After that first $5, it took Kiewit 15 years of work, prayer and fundraising before enough money and interest became available to create Hope Homes' first two community-based group homes for the developmentally disabled off Norton Road in Stow.

Leiphart, who also had a developmentally disabled son, Robert, whom she called "Bobby," died in 1972 before seeing the dream she prayed for so devoutly come to fruition.

While Kiewit had his doubts whether Leiphart's vision would become a reality, he says Leiphart would rejoice over what the non-profit organization has grown to today.

"She was a very benevolent person, and this was part of her benevolent spirit that people needed to be interested in people like her son," Kiewit said.

"She was a person of determined prayer, grace and love who would give you the shirt off her back," he added. "She said if she didn't do this, she was going to let God down -- she said that with conviction -- and that's what keeps you going."

A Dream, A Prayer and a $5 bill

While Hope Homes celebrates the 50-year anniversary of the $5 transaction between Liephart and Kiewit that marked the unofficial founding of the group, the organization has been providing services for about 35 years.

Kiewit explained how Leiphart came to him with a small amount of money and a specific dream rooted in the love of her son for whom she was concerned might not receive proper care if she weren't around.

Hope Homes' name actually came from the bank account that initial money went into, which was named for Leiphart's faith-based hope.

"[Kiewit] indicated to me that he was the perspiration, while [Leiphart] was the inspiration," said Gwendolyn Matthews, Hope Homes chief executive officer. "He said when she came to him, he discouraged her. He told her it couldn't happen. He told me he gave her every excuse possible. But she looked him in his face and said, 'I've prayed about it, and God told me that if I take one step, he would do the rest."'

Kiewit did plenty of work himself, too. It took years of fundraising before the group had enough funds to buy land for its first homes. Banks weren't lending out money, and other churches and investors were reluctant to dole out their resources while Hope Homes was just an abstract idea with nothing yet to offer.

After nearly 10 years, the group had about $14,000, Kiewit recalled. One of the group's first board members ended up offering to sell about 42 acres of property in Stow for a "tremendously reduced price," which became the organizations breakthrough opportunity.

"They gave me the property deed, and we paid it off in four years because once you get a piece of property, you're no longer a dream, and that made all the difference in the world. That's when other investors began to come forth," Kiewit said.

Embracing its roots

While services were available for the developmentally disabled at the time, the only option for adults with the disabilities were to be placed in institutions, Rainier said. It wasn't until the late '60s that society began to re-think its approach to serving individuals with such disabilities.

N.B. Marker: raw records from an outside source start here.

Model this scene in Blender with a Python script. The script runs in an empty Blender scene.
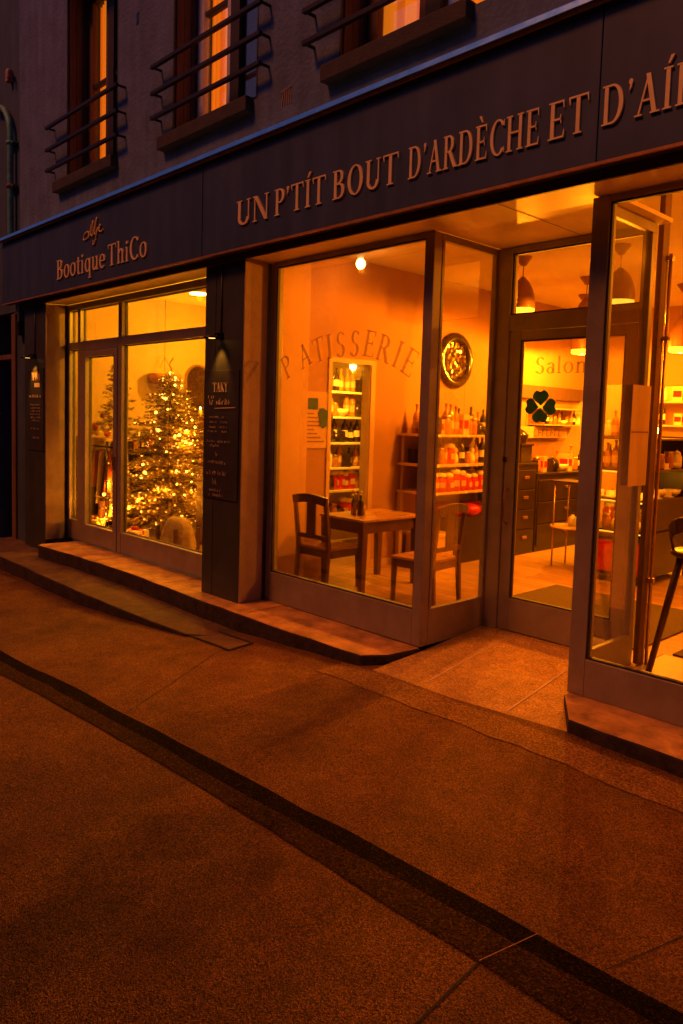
import bpy, bmesh, math, random
from mathutils import Vector, Matrix
random.seed(7)
R = math.radians
S = bpy.context.scene
COL = S.collection

# ------------------------------------------------------------------ helpers
def link(o):
    COL.objects.link(o); return o

def tag(o, label=None, cat=None, group=None, kind=None):
    if label: o['label'] = label
    if cat: o['category'] = cat
    if group: o['group'] = group
    if kind: o['kind'] = kind
    return o

def thing(name, label, cat, loc=(0, 0, 0), rz=0.0, group=None):
    o = link(bpy.data.objects.new(name, None))
    o.empty_display_size = .1
    o.location = loc; o.rotation_euler = (0, 0, rz)
    return tag(o, label, cat, group)

def copy_tree(o, parent=None):
    c = o.copy(); COL.objects.link(c)
    if parent is not None: c.parent = parent
    for ch in list(o.children): copy_tree(ch, c)
    return c

class B:
    """collects shapes into one mesh; off = location of the thing it belongs to"""
    def __init__(s, off=(0, 0, 0)):
        s.bm = bmesh.new(); s.off = Vector(off)
    def face(s, pts, mi=0, smooth=False):
        f = s.bm.faces.new([s.bm.verts.new(Vector(p)) for p in pts])
        f.material_index = mi; f.smooth = smooth; return s
    def box(s, x0, x1, y0, y1, z0, z1, mi=0, m=None):
        if x0 > x1: x0, x1 = x1, x0
        if y0 > y1: y0, y1 = y1, y0
        if z0 > z1: z0, z1 = z1, z0
        v = [Vector(p) for p in ((x0,y0,z0),(x1,y0,z0),(x1,y1,z0),(x0,y1,z0),(x0,y0,z1),(x1,y0,z1),(x1,y1,z1),(x0,y1,z1))]
        if m is not None: v = [m @ p for p in v]
        v = [s.bm.verts.new(p) for p in v]
        for q in ((0,3,2,1),(4,5,6,7),(0,1,5,4),(1,2,6,5),(2,3,7,6),(3,0,4,7)):
            s.bm.faces.new([v[i] for i in q]).material_index = mi
        return s
    def bar(s, a, b, w, h=None, up=(0, 0, 1), mi=0, w2=None, h2=None):
        a = Vector(a); b = Vector(b); h = w if h is None else h
        w2 = w if w2 is None else w2; h2 = h if h2 is None else h2
        d = (b - a).normalized(); u = Vector(up)
        if abs(d.dot(u)) > .98: u = Vector((0, 1, 0))
        sx = d.cross(u).normalized(); sz = sx.cross(d)
        r = []
        for p, ww, hh in ((a, w, h), (b, w2, h2)):
            r.append([s.bm.verts.new(p + sx*i*ww/2 + sz*j*hh/2) for i, j in ((-1,-1),(1,-1),(1,1),(-1,1))])
        for i in range(4):
            s.bm.faces.new((r[0][i], r[0][(i+1) % 4], r[1][(i+1) % 4], r[1][i])).material_index = mi
        s.bm.faces.new(r[0][::-1]).material_index = mi; s.bm.faces.new(r[1]).material_index = mi
        return s
    def tube(s, pts, rad, n=10, mi=0, cap=True):
        pts = [Vector(p) for p in pts]; rs = rad if isinstance(rad, (list, tuple)) else [rad]*len(pts)
        rings = []; ref = None
        for i, p in enumerate(pts):
            d = (pts[min(i+1, len(pts)-1)] - pts[max(i-1, 0)]).normalized()
            if ref is None:
                ref = Vector((0, 0, 1)) if abs(d.z) < .9 else Vector((1, 0, 0))
            a = d.cross(ref).normalized(); b = a.cross(d); ref = b
            rings.append([s.bm.verts.new(p + (a*math.cos(t) + b*math.sin(t))*rs[i]) for t in [2*math.pi*k/n for k in range(n)]])
        for r0, r1 in zip(rings, rings[1:]):
            for k in range(n):
                f = s.bm.faces.new((r0[k], r0[(k+1) % n], r1[(k+1) % n], r1[k])); f.smooth = True; f.material_index = mi
        if cap:
            s.bm.faces.new(rings[0][::-1]).material_index = mi; s.bm.faces.new(rings[-1]).material_index = mi
        return s
    def lathe(s, prof, c=(0, 0, 0), n=20, mi=0, axis='z'):
        c = Vector(c); rings = []
        for r, z in prof:
            ring = []
            for k in range(n):
                t = 2*math.pi*k/n; r_ = max(r, 1e-4)
                v = Vector((r_*math.cos(t), r_*math.sin(t), z))
                if axis == 'x': v = Vector((v.z, v.x, v.y))
                if axis == 'y': v = Vector((v.x, v.z, v.y))
                ring.append(s.bm.verts.new(c + v))
            rings.append(ring)
        for r0, r1 in zip(rings, rings[1:]):
            for k in range(n):
                f = s.bm.faces.new((r0[k], r0[(k+1) % n], r1[(k+1) % n], r1[k])); f.smooth = True; f.material_index = mi
        return s
    def prism(s, poly, z0, z1, mi=0, mside=None):
        """poly: list of (x, y); extruded in z"""
        a = [s.bm.verts.new((x, y, z0)) for x, y in poly]; b = [s.bm.verts.new((x, y, z1)) for x, y in poly]
        n = len(poly)
        s.bm.faces.new(a[::-1]).material_index = mi; s.bm.faces.new(b).material_index = mi
        for i in range(n):
            s.bm.faces.new((a[i], a[(i+1) % n], b[(i+1) % n], b[i])).material_index = mi if mside is None else mside
        return s
    def ico(s, c, r, sub=2, sc=(1, 1, 1), mi=0):
        g = bmesh.ops.create_icosphere(s.bm, subdivisions=sub, radius=r, matrix=Matrix.Translation(c) @ Matrix.Diagonal((*sc, 1)))
        for v in g['verts']:
            for f in v.link_faces: f.smooth = True; f.material_index = mi
        return s
    def out(s, name, mat, parent=None, bevel=0.0, fix=True, kind=None, seg=2):
        if fix: bmesh.ops.recalc_face_normals(s.bm, faces=s.bm.faces)
        bmesh.ops.translate(s.bm, verts=s.bm.verts, vec=-s.off)
        me = bpy.data.meshes.new(name); s.bm.to_mesh(me); s.bm.free()
        for m in (mat if isinstance(mat, (list, tuple)) else [mat]): me.materials.append(m)
        o = link(bpy.data.objects.new(name, me))
        if parent is not None: o.parent = parent
        if bevel:
            md = o.modifiers.new('bevel', 'BEVEL'); md.width = bevel; md.segments = seg; md.limit_method = 'ANGLE'; md.angle_limit = R(40)
        if kind: o['kind'] = kind
        return o

def single(b, name, mat, label, cat, loc, group=None, bevel=0, kind=None):
    """a thing made of one mesh, origin at loc"""
    b.off = Vector(loc)
    o = b.out(name, mat, None, bevel); o.location = loc
    return tag(o, label, cat, group, kind)

# ------------------------------------------------------------------ materials
def nodes(name):
    m = bpy.data.materials.new(name); m.use_nodes = True
    nt = m.node_tree; p = nt.nodes['Principled BSDF']
    return m, nt, p

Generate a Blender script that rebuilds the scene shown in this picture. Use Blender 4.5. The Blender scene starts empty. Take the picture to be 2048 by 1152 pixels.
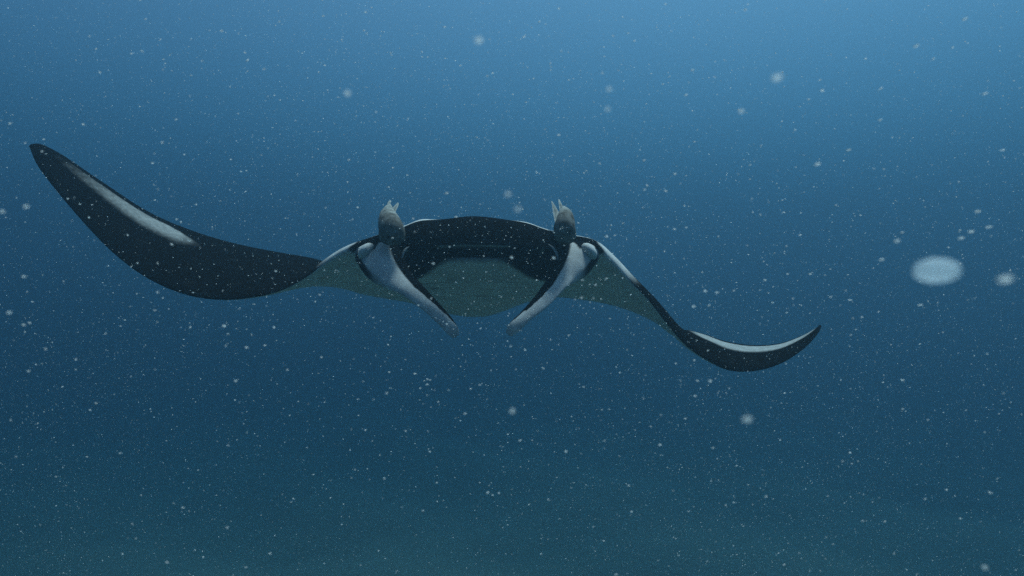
import bpy, bmesh, math, random
import numpy as np
from mathutils import Vector, Matrix

S = bpy.context.scene
COL = S.collection
random.seed(7)
rng = np.random.default_rng(11)

# ------------------------------------------------------------------ camera, sky, sun, exposure
CAM_Z = 6.0                       # metres above the sea floor
SURFACE = 12.0                    # height of the top of the water
HFOV = math.radians(70)
FPX = 1024 / math.tan(HFOV / 2)   # focal length for a 2048 wide frame
cam_d = bpy.data.cameras.new('camera')
cam_d.sensor_width = 36
cam_d.angle = HFOV
cam_d.clip_start = 0.02
cam_d.clip_end = 1000
cam_d.dof.use_dof = True
cam_d.dof.focus_distance = 2.2
cam_d.dof.aperture_fstop = cam_d.lens / 3.2
cam = bpy.data.objects.new('camera', cam_d)
cam.location = (0, 0, CAM_Z)
cam.rotation_euler = (math.radians(90), 0, 0)
COL.objects.link(cam)
S.camera = cam

SUN_EL, SUN_AZ = math.radians(66), math.radians(30)   # azimuth clockwise from +Y (up right of the view)
W = bpy.data.worlds.new('World')
S.world = W
W.use_nodes = True
nt = W.node_tree
nt.nodes.clear()
wo = nt.nodes.new('ShaderNodeOutputWorld')
bg = nt.nodes.new('ShaderNodeBackground')
sk = nt.nodes.new('ShaderNodeTexSky')
sk.sky_type = 'NISHITA'
sk.sun_disc = False
sk.sun_elevation = SUN_EL
sk.sun_rotation = SUN_AZ
bg.inputs['Strength'].default_value = 0.10
nt.links.new(sk.outputs[0], bg.inputs[0])
nt.links.new(bg.outputs[0], wo.inputs[0])

sd = bpy.data.lights.new('sun', 'SUN')
sd.energy = 5.0
sd.angle = math.radians(12)        # spread by the wavy surface overhead
sd.color = (1.0, 0.97, 0.92)
sun = bpy.data.objects.new('sun', sd)
to_sun = Vector((math.cos(SUN_EL) * math.sin(SUN_AZ), math.cos(SUN_EL) * math.cos(SUN_AZ), math.sin(SUN_EL)))
sun.rotation_euler = to_sun.to_track_quat('Z', 'Y').to_euler()
sun.location = (0, 0, 40)
COL.objects.link(sun)

S.view_settings.view_transform = 'Standard'
S.view_settings.look = 'None'
S.view_settings.gamma = 1
S.view_settings.exposure = 0.52
S.view_settings.use_curve_mapping = False
S.cycles.volume_bounces = 3
S.cycles.max_bounces = 8
S.cycles.use_denoising = False

# ------------------------------------------------------------------ helpers
def at(px, py, d):
    """a point that the photograph shows at (px, py), d metres in front of the lens"""
    return np.array([(px - 1024) / FPX * d, d, CAM_Z + (576 - py) / FPX * d])

def tag(o, label=None, cat=None, group=None, kind=None):
    if label: o['label'] = label
    if cat: o['category'] = cat
    if group: o['group'] = group
    if kind: o['kind'] = kind
    return o

def link(name, me, parent=None, mat=None):
    o = bpy.data.objects.new(name, me)
    COL.objects.link(o)
    if mat is not None:
        me.materials.clear()
        me.materials.append(mat)
    if parent is not None:
        o.parent = parent
        o.matrix_parent_inverse = Matrix.Translation(parent.location).inverted()
    return o

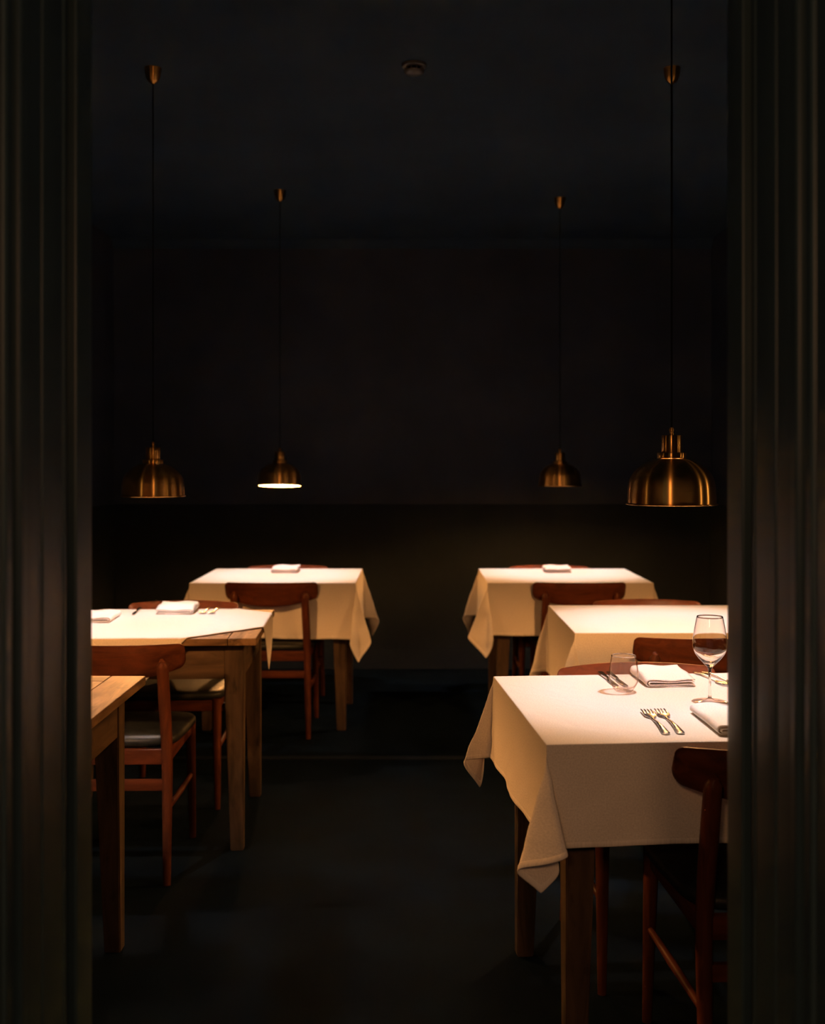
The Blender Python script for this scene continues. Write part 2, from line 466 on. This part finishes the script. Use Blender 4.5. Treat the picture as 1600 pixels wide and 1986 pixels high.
def diamond_cloth(side, cx, cy, seed):
    """square cloth laid cornerwise: its four corners hang over the four table edges"""
    n = 90; pos, uv = [], []; c = math.sqrt(.5)
    for j in range(n+1):
        for i in range(n+1):
            a = (i/n-.5)*side; b = (j/n-.5)*side
            wv = .004*math.sin(9*a+seed)*abs(2*b/side)**3+.0
            wv2 = .005*math.sin(11*b+seed*2)*abs(2*a/side)**3
            x = (a-b)*c+cx+wv; y = (a+b)*c+cy+wv2
            ex = max(0, abs(x)-HX); ey = max(0, abs(y)-HY)
            sx = 1 if x > 0 else -1; sy = 1 if y > 0 else -1
            bx = max(-HX, min(HX, x)); by = max(-HY, min(HY, y))
            edge = max(abs(a), abs(b))/(side/2)
            z = ZT+.0008*wob(x*1.5, y*1.5, seed)
            if ex == 0 and ey == 0: z += .004*max(0, edge-.9)*10*max(0, math.sin(14*(a+b)+seed))*.4
            t = .06+.05*math.sin(9*(by if ex > 0 else bx)+seed)
            # hanging corners draw together towards their tip
            if ex > 0:
                p = Vector((bx+sx*ex*t, (y-cy)*(1-.2*ex)+cy+.015*math.sin(18*ex), z-ex))
            elif ey > 0:
                p = Vector(((x-cx)*(1-.3*ey)+cx, by+sy*ey*t, z-ey))
            else: p = Vector((x, y, z))
            pos.append(tuple(p)); uv.append((a, b))
    return mesh_from_grid(pos, uv, n, n), n, n

CB = (-1, -1); CBR = (1, -1); CTL = (-1, 1); CTR = (1, 1)
def corner_set(v):
    r_ = random.Random(v)
    j = lambda p: (p[0]+r_.uniform(-.05, .05), p[1]+r_.uniform(-.05, .05))
    base = ((.36, .12), (.05, .10), (-.10, .37))
    return {c: tuple(j(p) for p in base) for c in (CB, CBR, CTL, CTR)}
cs_near = corner_set(1)
cs_near[CB] = ((.16, (.02, -.03)), (.34, (-.10, .05)), (.50, (.06, .02)), (.61, (.25, .05)), (.83, (-.15, .34)))
cs_near[CTL] = ((.37, -.12), (.12, .02), (.05, .36))
cs_rl = corner_set(2); cs_rl[CBR] = ((.27, -.04), (.04, .08), (-.08, .40)); cs_rl[CTR] = ((.33, -.10), (.14, .04), (.08, .36))
cs_rr = corner_set(3); cs_rr[CB] = ((.36, -.04), (.02, .10), (-.08, .38)); cs_rr[CTL] = ((.33, -.10), (.14, .06), (.08, .36))
cs_mr = corner_set(4); cs_mr[CTL] = ((.28, -.05), (.12, .05), (.06, .36))
CL = {
 'nearR': (draped_cloth(.232, .235, .222, .225, cs_near, 1.0), 'white linen tablecloth under the glasses on the nearest right table'),
 'midR':  (draped_cloth(.285, .28, .275, .28, cs_mr, 2.0), 'white linen tablecloth on the middle right table, behind the wine glass'),
 'rearL': (draped_cloth(.28, .285, .285, .28, cs_rl, 3.0), 'white linen tablecloth on the farthest left table'),
 'rearR': (draped_cloth(.275, .28, .270, .28, cs_rr, 4.0), 'white linen tablecloth on the farthest right table'),
 'midL':  (diamond_cloth(.875, -.004, .045, 5.0), 'small white cloth laid cornerwise across the rustic pine table'),
}
draped = {}
for k, ((me, nx, ny), lab) in CL.items():
    x, y, rz = TABLES[k]
    draped[k] = (me, nx, ny, Matrix.Translation((x, y, 0)) @ Matrix.Rotation(rz, 4, 'Z'))
HEMS = (lambda n: (0, 1, n-2, n-1), lambda n: (0, n-1))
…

It was about that time institutions were being eliminated and group homes were becoming the preferred norm for care, Rainier said.

Leiphart effectively realized a similar need for care about the same time the nation underwent a moratorium of its own for caring for the developmentally disabled.

Decades ago, Hope Homes had few resources. Today, it serves more clients than ever before and continues to expand.

Matthews said Hope Homes currently serves 81 clients across the state via services and its 25 group homes that are not just in Stow -- where its headquarters are located -- but also in Tallmadge, Akron, Wooster, Cuyahoga Falls, Hudson and most recently Canton, among others. Three home have even been opened in Southeast Ohio, although most homes are located in Northeast Ohio.

The story of the organization's roots continues to play a significant role in its mission today, which is underscored by principles of faith and family that were so important to Leiphart herself.

"Hebrew 11:1 states faith is the substance of things hoped for, the evidence of things not seen," said Matthews. "The founders had the vision and hope long ago. Today, faith is the evidence of what was not seen 50 years ago, and as we move forward, we must have that same faith."

While Hope Homes continues to embrace the principles held dearly to Leiphart, it is also revisiting the significance of what can be done with prayer, effort and $5.

The non-profit organization receives most if its funding today from the state, Matthews said, but donor support remains as important as ever.

"We're asking for $5 from each individual," said Matthews. "If people choose to do more that's up to them. But we want to see what we can with that $5, too."

Rainier said Hope Homes would like to raise money to help pay for a new bus as its current one, made in 2001, is "on its last leg." A 2012 vehicle the organization needs will cost about $52,000.

Anyone interested in aiding Hope Homes can ask for Matthews or Rainier at the group's Stow offices at 2300 Call Road visiting in person or by calling 330-686-5342.

As the group moves into the future, Rainier said he couldn't stress enough how Hope Homes continues to embrace the story of its humble beginnings.

"It all began with just a dream, a prayer and a $5 bill," he said.